Input Features: Global population size, Local population size, Average eBay price, Average salary, Currency exchange rate, PVA variables (e.g., pop_carryingcapacity_k, pop_mortalityrates_femalemort, pop_mortalityrates_malemort). Output: Financial value of individual species. Algorithm: Regression models (e.g., Linear Regression, Random Forest Regressor).

Biodiversity Database Population Model

  • Input Features: Global population size, Local population size, Number of tourists, PVA variables (e.g., pop_initialpopulationsize_initialn, pop_reproductiverates_broodsize).
  • Output: Populated biodiversity database.
  • Algorithm: Clustering algorithms (e.g., K-Means) or database population techniques.

Biodiversity Impact Assessment Model

  • Input Features: Number of hashtags in Instagram, Number of hashtags in YouTube, Average Instagram conversion rate, Average YouTube conversion rate, PVA variables (e.g., pop_densitydependence_ddrepro, pop_densitydependence_ddp0).
  • Output: Impact assessment of activities on biodiversity.
  • Algorithm: Classification models (e.g., Decision Trees, SVM).

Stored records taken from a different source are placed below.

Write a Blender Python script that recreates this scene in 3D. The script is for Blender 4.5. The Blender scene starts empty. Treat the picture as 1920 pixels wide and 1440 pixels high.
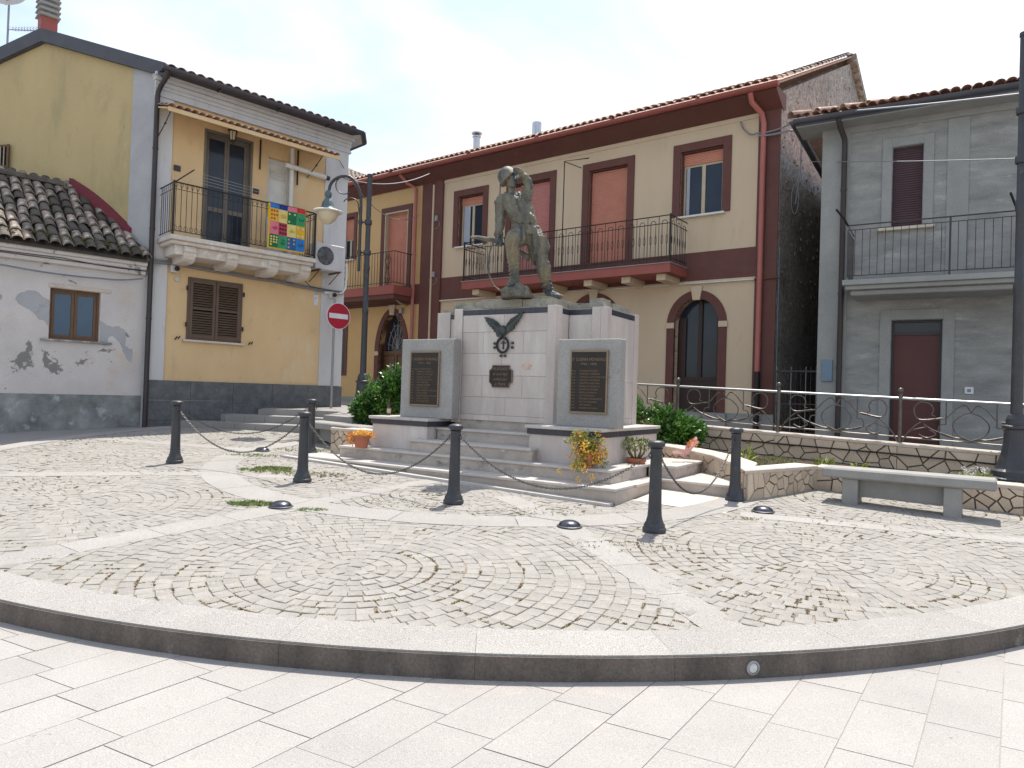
import bpy, bmesh, math, random
from mathutils import Vector, Matrix, noise
random.seed(7)
R = math.radians
C = bpy.context.scene.collection
SC = bpy.context.scene
# ------------------------------------------------------------ camera, sky, sun
F, PITCH, ROLL, H = 1320., R(0.7686), R(1.8505), 1.665
cr, sr, cp, sp = math.cos(ROLL), math.sin(ROLL), math.cos(PITCH), math.sin(PITCH)
rt = Vector((cr, -sp*sr, cp*sr)); up = Vector((-sr, -sp*cr, cp*cr)); fw = Vector((0, cp, sp))
cd = bpy.data.cameras.new('camera'); cam = bpy.data.objects.new('camera', cd); C.objects.link(cam)
cam.matrix_world = Matrix(((rt.x, up.x, -fw.x, 0), (rt.y, up.y, -fw.y, 0), (rt.z, up.z, -fw.z, H), (0, 0, 0, 1)))
cd.sensor_width = 36; cd.lens = 36*F/1920; cd.clip_start = .05; cd.clip_end = 2000
SC.camera = cam
SC.view_settings.view_transform = 'Standard'; SC.view_settings.look = 'None'
SC.view_settings.exposure = 1.04; SC.view_settings.gamma = 1
SC.render.resolution_x = 1024; SC.render.resolution_y = 768
sun_dir = Vector((.17, .40, 1)).normalized()
el = math.asin(sun_dir.z); az = math.atan2(sun_dir.x, sun_dir.y)
w = bpy.data.worlds.new('World'); SC.world = w; w.use_nodes = True
nt = w.node_tree; nt.nodes.clear()
def N(nt, t, **k):
    n = nt.nodes.new(t)
    for a, b in k.items(): setattr(n, a, b)
    return n
sky = N(nt, 'ShaderNodeTexSky', sky_type='NISHITA', sun_disc=False, sun_elevation=el, sun_rotation=az, air_density=1.3, dust_density=1.5)
tc = N(nt, 'ShaderNodeTexCoord'); mp = N(nt, 'ShaderNodeMapping'); mp.inputs['Scale'].default_value = (1, 1, 2.6)
nz = N(nt, 'ShaderNodeTexNoise'); nz.inputs['Scale'].default_value = 1.15; nz.inputs['Detail'].default_value = 7; nz.inputs['Roughness'].default_value = .52; nz.inputs['Distortion'].default_value = .5
rp = N(nt, 'ShaderNodeValToRGB'); rp.color_ramp.elements[0].position = .47; rp.color_ramp.elements[1].position = .68
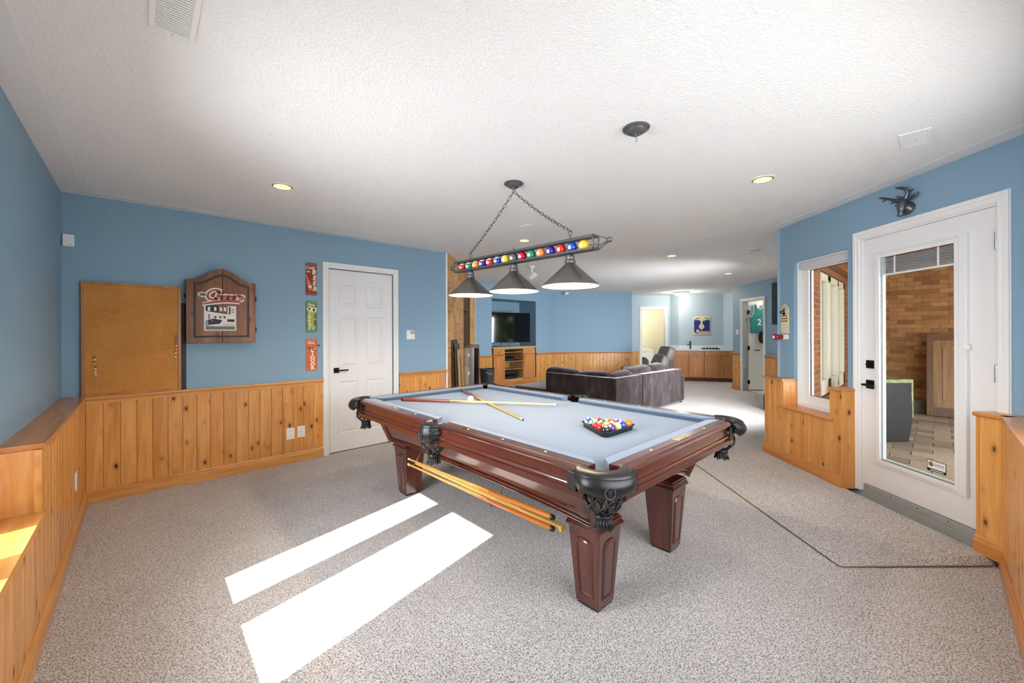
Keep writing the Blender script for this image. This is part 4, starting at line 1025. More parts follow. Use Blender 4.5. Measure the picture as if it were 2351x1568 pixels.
obj('blind_slider', B(g1 + 0.070, g1 + 0.092, -0.022, 0.0, 1.250, 1.285).box(g1 + 0.052, g1 + 0.085, -0.024, -0.012, 1.262, 1.274), 'white_plastic', pd, bevel=0.002)
obj('glass', B(g0, g1, 0.016, 0.019, h0, h1), 'glass', pd); obj('glass', B(g0, g1, 0.044, 0.047, h0, h1), 'glass', pd)
obj('glazing_stop', MB().box(g0, g0 + 0.006, 0.019, 0.044, h0, h1).box(g1 - 0.006, g1, 0.019, 0.044, h0, h1).box(g0, g1, 0.019, 0.044, h0, h0 + 0.010), plain('pale_spacer', (214, 222, 214), 0.4), pd)
bs = plain('blind_grey', (150, 160, 166), 0.5)
for k in range(9): obj('blind_slat', B(g0 + .006, g1 - .006, 0.024, 0.040, h1 - 0.014 - k * 0.0135, h1 - 0.007 - k * 0.0135), bs, pd)
obj('blind_rail', B(g0 + .006, g1 - .006, 0.022, 0.042, h1 - 0.140, h1 - 0.128), 'white_plastic', pd)
for s_ in (g0 + 0.10, g1 - 0.12): obj('blind_tape', B(s_ - .006, s_ + .006, 0.021, 0.0235, h1 - 0.140, h1), 'white_plastic', pd)
hd = obj('deadbolt', B(-3.263, -3.197, 0.002, 0.012, 1.070, 1.136), 'black_metal', pd, bevel=0.002); obj('thumb_turn', MB().box(-3.250, -3.215, -0.016, 0.002, 1.098, 1.108), 'black_metal', hd, bevel=0.002)
h_ = obj('handle', B(-3.264, -3.196, 0.002, 0.012, 0.905, 0.975), 'black_metal', pd, bevel=0.002)
obj('lever', MB().tube([(-3.23, 0.004, 0.938), (-3.23, -0.045, 0.938)], 0.010, 10).tube([(-3.245, -0.046, 0.938), (-3.14, -0.046, 0.934)], 0.0085, 10), 'black_metal', h_, smooth=50)
for z in (0.42, 1.113, 1.914):
    hg = obj('hinge', B(-2.388, -2.366, -0.004, 0.012, z - 0.055, z + 0.055), 'steel', pd, bevel=0.001)
    for k in range(4): obj('knuckle', MB().tube([(-2.376, -0.007, z - 0.053 + k * 0.0268), (-2.376, -0.007, z - 0.028 + k * 0.0268)], 0.0075, 10), 'steel', hg, smooth=50)
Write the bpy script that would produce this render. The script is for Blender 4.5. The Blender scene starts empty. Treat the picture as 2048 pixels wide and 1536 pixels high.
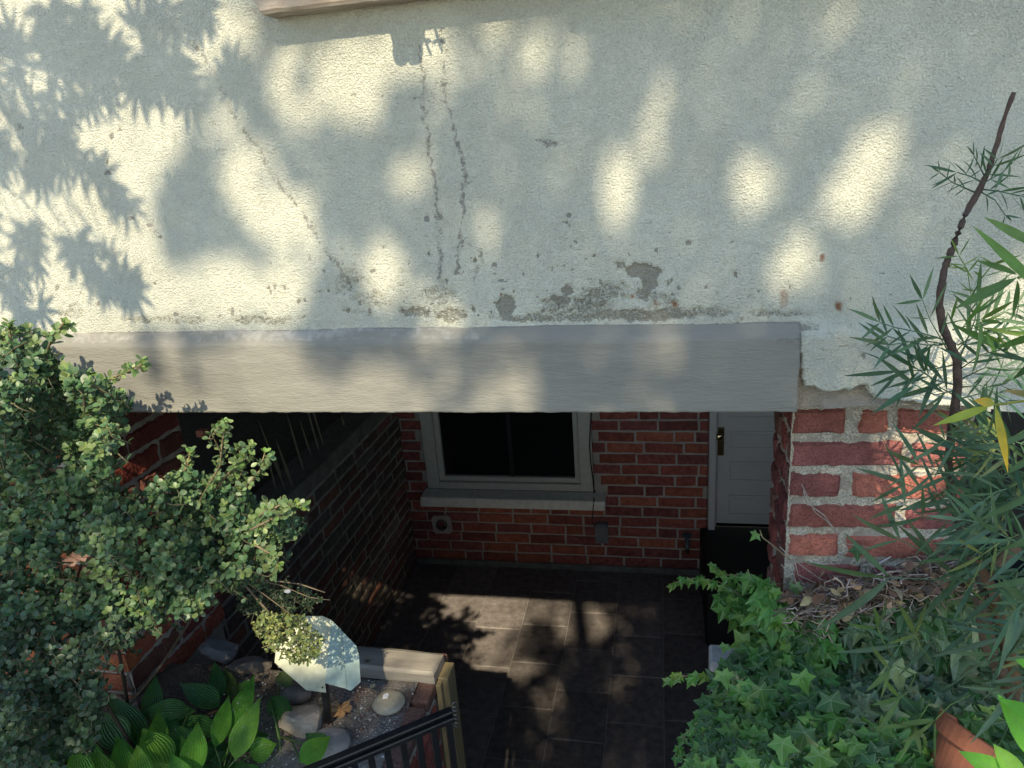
import bpy, math, random
import numpy as np
from mathutils import Vector, Matrix, noise
R = math.radians
random.seed(7); rng = np.random.default_rng(7)
S = bpy.context.scene
col = S.collection
# ------------------------------------------------------------ camera
H = 2.49                                   # eye above the paved floor of the areaway
FPX = 1440.55
CM = np.array([[0.9795873623962144, 0.1876949956552849, -0.0719665758501158],
               [-0.008345912706133995, -0.3197254689156122, -0.9474734667882757],
               [-0.20084557544225234, 0.9287336610313285, -0.3116325427368201]])   # right, down, forward
cd = bpy.data.cameras.new('camera'); cam = bpy.data.objects.new('camera', cd); col.objects.link(cam)
cd.sensor_width = 36; cd.lens = 36 * FPX / 2048; cd.clip_start = .02; cd.clip_end = 500
mw = Matrix.Identity(4)
for i in range(3):
    mw[i][0] = CM[0][i]; mw[i][1] = -CM[1][i]; mw[i][2] = -CM[2][i]
mw.translation = (0, 0, H); cam.matrix_world = mw
S.camera = cam
# ------------------------------------------------------------ world, sun, exposure
SD = np.array([-.13, 1.0, -.9]); SD /= np.linalg.norm(SD)       # the way the sunlight travels
w = bpy.data.worlds.new('World'); S.world = w; w.use_nodes = True
nt = w.node_tree; bg = nt.nodes['Background']; sky = nt.nodes.new('ShaderNodeTexSky')
sky.sky_type = 'NISHITA'; sky.sun_disc = False; sky.sun_elevation = math.asin(-SD[2])
sky.sun_rotation = math.atan2(-SD[0], -SD[1])
nt.links.new(sky.outputs[0], bg.inputs[0]); bg.inputs[1].default_value = .15; sky.ozone_density = 2.5; sky.air_density = 1.2; sky.dust_density = .6
sl = bpy.data.lights.new('sun', 'SUN'); sl.energy = 3.9; sl.angle = R(.53); sl.color = (1, .84, .59)
so = bpy.data.objects.new('sun', sl); col.objects.link(so)
so.rotation_euler = Vector(SD).to_track_quat('-Z', 'Y').to_euler(); so.location = (1, -4, 7)
S.view_settings.view_transform = 'Standard'; S.view_settings.look = 'None'
S.view_settings.exposure = .95; S.view_settings.gamma = 1
# ------------------------------------------------------------ helpers
O = np.array([0, 0, H])
def ray(px, py): return CM.T @ np.array([px - 1024, py - 768, FPX])
def onY(px, py, Y): d = ray(px, py); return O + d * Y / d[1]
def onZ(px, py, Z): d = ray(px, py); return O + d * (Z - H) / d[2]
def onX(px, py, X): d = ray(px, py); return O + d * X / d[0]
def topx(P):
    c = (np.asarray(P) - O) @ CM.T
    return 1024 + FPX * c[..., 0] / c[..., 2], 768 + FPX * c[..., 1] / c[..., 2]

def tag(o, label=None, cat=None, group=None, kind=None):
    if label: o['label'] = label
    if cat: o['category'] = cat
    if group: o['group'] = group
    if kind: o['kind'] = kind
    return o
def empty(name, loc, label, cat, group=None):
    o = bpy.data.objects.new(name, None); col.objects.link(o); o.location = [float(v) for v in loc]
    o.empty_display_size = .05
    return tag(o, label, cat, group)
class MB:
    def __init__(s): s.v = []; s.f = []; s.c = []; s.u = []; s.m = []
    def add(s, vs, fs, c=(1, 1, 1), uv=None, mat=0):
        n = len(s.v); s.v.extend([tuple(map(float, p)) for p in vs]); s.f.extend([tuple(n + i for i in f) for f in fs])
        s.c.extend([tuple(c)] * len(vs)) if not hasattr(c[0], '__len__') else s.c.extend([tuple(x) for x in c])
        s.u.extend(uv if uv else [(0, 0)] * len(vs)); s.m.extend([mat] * len(fs))
    def box(s, a, b, c=(1, 1, 1), M=None, mat=0):
        x0, y0, z0 = a; x1, y1, z1 = b
        vs = [(x0,y0,z0),(x1,y0,z0),(x1,y1,z0),(x0,y1,z0),(x0,y0,z1),(x1,y0,z1),(x1,y1,z1),(x0,y1,z1)]
        if M is not None: vs = [tuple(M @ Vector(p)) for p in vs]
        s.add(vs, [(0,3,2,1),(4,5,6,7),(0,1,5,4),(1,2,6,5),(2,3,7,6),(3,0,4,7)], c, mat=mat)
    def tube(s, pts, rad, n=6, c=(1, 1, 1), jit=0, mat=0):
        pts = [Vector([float(a) for a in p]) for p in pts]; k = len(pts)
        if not hasattr(rad, '__len__'): rad = [rad] * k
        vs = []; fs = []; up = Vector((.3, .2, 1))
        for i, p in enumerate(pts):
            t = (pts[min(i+1, k-1)] - pts[max(i-1, 0)])
            if t.length < 1e-7: t = Vector((0, 0, 1))
            t.normalize(); a = t.cross(up)
            if a.length < .05: a = t.cross(Vector((1, 0, 0)))
            a.normalize(); b = t.cross(a)
            for j in range(n):
                q = 2 * math.pi * j / n; r = rad[i] * (1 + random.uniform(-jit, jit))
                vs.append(p + a * math.cos(q) * r + b * math.sin(q) * r)
        for i in range(k - 1):
            for j in range(n): fs.append((i*n+j, i*n+(j+1) % n, (i+1)*n+(j+1) % n, (i+1)*n+j))
        fs.append(tuple(range(n))[::-1]); fs.append(tuple((k-1)*n + j for j in range(n)))
        s.add(vs, fs, c, mat=mat)
    def build(s, name, mats, parent=None, smooth=False, bevel=0):
        me = bpy.data.meshes.new(name)
        pts = np.array(s.v)
        if parent is not None: pts = pts - np.array(world_loc(parent))
        me.from_pydata(pts.tolist(), [], s.f)
        a = me.color_attributes.new('Col', 'FLOAT_COLOR', 'POINT')
        cc = np.ones((len(s.v), 4), 'f'); cc[:, :3] = np.array(s.c); a.data.foreach_set('color', cc.ravel())
        uv = me.uv_layers.new(name='UVMap'); li = np.zeros(len(me.loops), 'i'); me.loops.foreach_get('vertex_index', li)
        uv.data.foreach_set('uv', np.array(s.u, 'f')[li].ravel())
        if not isinstance(mats, (list, tuple)): mats = [mats]
        for m in mats: me.materials.append(m)
        if len(mats) > 1: me.polygons.foreach_set('material_index', s.m)
        if smooth: me.polygons.foreach_set('use_smooth', [True] * len(me.polygons))
        me.update()
        o = bpy.data.objects.new(name, me); col.objects.link(o)
        if parent is not None: o.parent = parent
        if bevel:
            b = o.modifiers.new('bevel', 'BEVEL'); b.width = bevel; b.segments = 2; b.limit_method = 'ANGLE'
        return o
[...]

Biodiversity Risk Assessment Model

  • Input Features: Local government bond risk free interest rate, Average household income, Average household size, PVA variables (e.g., pop_carryingcapacity_k, pop_mortalityrates_femalemort, pop_mortalityrates_malemort).
  • Output: Risk and exposure to biodiversity loss.
  • Algorithm: Risk assessment models (e.g., Logistic Regression, Bayesian Networks).

Biodiversity Data Sourcing Model

  • Input Features: Various biodiversity data sources, including PVA variables (e.g., pop_densitydependence_ddrepro, pop_densitydependence_ddp0), and other relevant variables.
  • Output: Retrieved and structured biodiversity data.
  • Algorithm: Advanced data retrieval techniques beyond web scraping.

Data Interpretation and Inference Model

  • Input Features: Structured data (e.g., abundance, relative abundance, density), PVA variables (e.g., pop_carryingcapacity_k, pop_mortalityrates_femalemort, pop_mortalityrates_malemort), and other relevant variables.
  • Output: Inferred conclusions for other species and regions.
  • Algorithm: Inference models (e.g., Bayesian Inference).

Time Series Prediction Model

  • Input Features: Historical data of Global population size, Local population size, Number of tourists, PVA variables (e.g., pop_carryingcapacity_k, pop_mortalityrates_femalemort, pop_mortalityrates_malemort).
  • Output: Predicted changes in biodiversity over time.
  • Algorithm: Time series models (e.g., ARIMA, LSTM).

Carbon Model

  • Input Features: Distance travelled, Cost of travel, Household income, PVA variables (e.g., pop_carryingcapacity_k, pop_mortalityrates_femalemort, pop_mortalityrates_malemort).
  • Output: Carbon footprint estimation.
  • Algorithm: Regression models (e.g., Linear Regression, Gradient Boosting).

5. Investigation Process

  • Step-by-Step Process:
  • Initial Review:
    • Extracting features from input documents PVA, Variables and Carbon.(By Liubov)
    • Determining probable output models based on proposal. (By Reza)
    • Matching the important features with suggested models.
    • Matching the important features with data sources.
  • Model Selection: Select the most suitable models based on the extracted features and data sources.
  • Data Extraction: Extract relevant data from data sources.
  • Model Evaluation: Evaluate the extracted data against the output models.